What does REDEEMER mean: He who freed and saved humanity from condemnation to hell; He who has the ability to redeem and liberate. Savior, deliverer, liberator, redeemer.

Thus, in the New Testament, through the Manifestation of God the Son, the Lord Jesus presents Himself as the Great Redeemer of those who hear and obey Him.

In the Old Testament we have several occasions in which God acts, and gives men the opportunity to mediate for the remission of others, even with sufficient reasons to destroy the rebellious generation.

The first time this happened was with Noah. God did not destroy the entire world overnight as there were 100 years of opportunity during the construction of the ark.

“…and did not spare the ancient world, but saved Noah, one of eight people, a preacher of righteousness, bringing in the flood on the world of the ungodly” (2 Peter 2:5)

Noah was a preacher of righteousness but people preferred unrighteousness.

Again with Abraham, when pleading for Sodom and Gomorrah, he gave Lot and his house the opportunity for deliverance.

Again, with Moses at the foot of Sinai, this is clear when God says: “Now therefore, let Me alone, that My wrath may burn hot against them and I may consume them.” (Exodus 32:10)

God did not need to announce what he wanted to do, but he did it in order to give Moses the opportunity to plead for the people.

God’s enormous desire to redeem is seen in the mission given to the prophet Jonah to announce judgment to Nineveh.

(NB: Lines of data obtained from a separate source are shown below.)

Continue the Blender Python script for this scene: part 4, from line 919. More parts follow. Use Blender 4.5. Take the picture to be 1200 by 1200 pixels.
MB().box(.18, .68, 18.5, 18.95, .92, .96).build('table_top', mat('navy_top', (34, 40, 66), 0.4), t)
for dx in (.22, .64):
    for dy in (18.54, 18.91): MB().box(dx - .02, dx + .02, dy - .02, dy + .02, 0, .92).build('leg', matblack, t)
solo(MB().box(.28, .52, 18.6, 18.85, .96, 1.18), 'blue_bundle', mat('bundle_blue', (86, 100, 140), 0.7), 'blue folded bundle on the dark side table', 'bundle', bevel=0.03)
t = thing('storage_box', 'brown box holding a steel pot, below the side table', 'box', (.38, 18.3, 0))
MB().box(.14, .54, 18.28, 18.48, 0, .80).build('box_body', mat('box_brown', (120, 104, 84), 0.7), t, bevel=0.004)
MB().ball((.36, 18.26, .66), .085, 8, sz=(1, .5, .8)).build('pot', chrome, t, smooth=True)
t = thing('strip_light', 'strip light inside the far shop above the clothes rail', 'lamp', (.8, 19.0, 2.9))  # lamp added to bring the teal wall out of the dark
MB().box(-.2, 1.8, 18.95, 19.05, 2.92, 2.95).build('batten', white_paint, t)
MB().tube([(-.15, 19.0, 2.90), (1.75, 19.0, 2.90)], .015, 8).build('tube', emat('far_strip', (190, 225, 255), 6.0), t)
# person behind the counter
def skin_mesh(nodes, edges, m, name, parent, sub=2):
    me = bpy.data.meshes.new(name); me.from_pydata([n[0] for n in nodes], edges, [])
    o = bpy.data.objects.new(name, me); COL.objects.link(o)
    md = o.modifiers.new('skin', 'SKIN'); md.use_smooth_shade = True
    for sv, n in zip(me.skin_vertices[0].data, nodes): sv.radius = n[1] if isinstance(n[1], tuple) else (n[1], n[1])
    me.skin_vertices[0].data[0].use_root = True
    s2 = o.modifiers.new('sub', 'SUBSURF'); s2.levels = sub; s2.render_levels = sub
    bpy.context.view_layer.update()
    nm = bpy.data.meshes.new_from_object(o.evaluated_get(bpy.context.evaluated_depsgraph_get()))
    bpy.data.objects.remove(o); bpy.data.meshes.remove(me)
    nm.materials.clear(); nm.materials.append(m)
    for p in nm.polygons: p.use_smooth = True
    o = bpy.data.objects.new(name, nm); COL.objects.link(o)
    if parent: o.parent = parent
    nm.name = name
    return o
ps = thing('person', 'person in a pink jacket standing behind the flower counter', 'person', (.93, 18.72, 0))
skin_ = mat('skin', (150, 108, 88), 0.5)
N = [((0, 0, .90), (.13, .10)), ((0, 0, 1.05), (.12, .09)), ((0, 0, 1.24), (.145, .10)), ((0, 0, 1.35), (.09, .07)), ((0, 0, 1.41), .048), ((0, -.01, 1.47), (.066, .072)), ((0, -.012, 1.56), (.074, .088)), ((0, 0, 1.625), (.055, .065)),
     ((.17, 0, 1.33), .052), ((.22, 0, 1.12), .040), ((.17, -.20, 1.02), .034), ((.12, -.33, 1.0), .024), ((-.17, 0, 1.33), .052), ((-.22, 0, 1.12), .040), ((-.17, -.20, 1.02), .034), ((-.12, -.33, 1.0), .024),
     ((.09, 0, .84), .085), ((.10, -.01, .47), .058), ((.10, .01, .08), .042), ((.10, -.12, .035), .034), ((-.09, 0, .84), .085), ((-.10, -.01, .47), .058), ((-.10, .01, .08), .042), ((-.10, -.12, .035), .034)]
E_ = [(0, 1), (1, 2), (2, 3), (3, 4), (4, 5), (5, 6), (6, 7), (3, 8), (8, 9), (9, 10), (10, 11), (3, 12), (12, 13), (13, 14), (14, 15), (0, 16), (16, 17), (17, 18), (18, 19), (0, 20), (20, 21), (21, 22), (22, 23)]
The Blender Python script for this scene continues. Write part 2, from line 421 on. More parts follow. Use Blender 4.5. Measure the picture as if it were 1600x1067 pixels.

Jonah, refusing to do so, was swallowed by a great fish until he changed his mind and decided to obey. Jonah knew that if he announced judgment, people could achieve redemption, as he knew God’s intention to save.

“Then God saw their works, that they turned from their evil way; and God relented from the disaster that He had said He would bring upon them, and He did not do it.” (Jonah 3:10)

Jonah was even against of the sudden redemption of God for the people: “So he prayed to the Lord, and said, “Ah, Lord, was not this what I said when I was still in my country? Therefore I fled previously to Tarshish; for I know that You are a gracious and merciful God, slow to anger and abundant in lovingkindness, One who relents from doing harm.” (Jonah 4:2)

And what else to say about God sending His Son to not only intercede and preach, but to pay the price for our redemption?

If you understand God’s desire to accept you no matter what you have done, turn to him right now: pray, seek Him, and receive His forgiveness!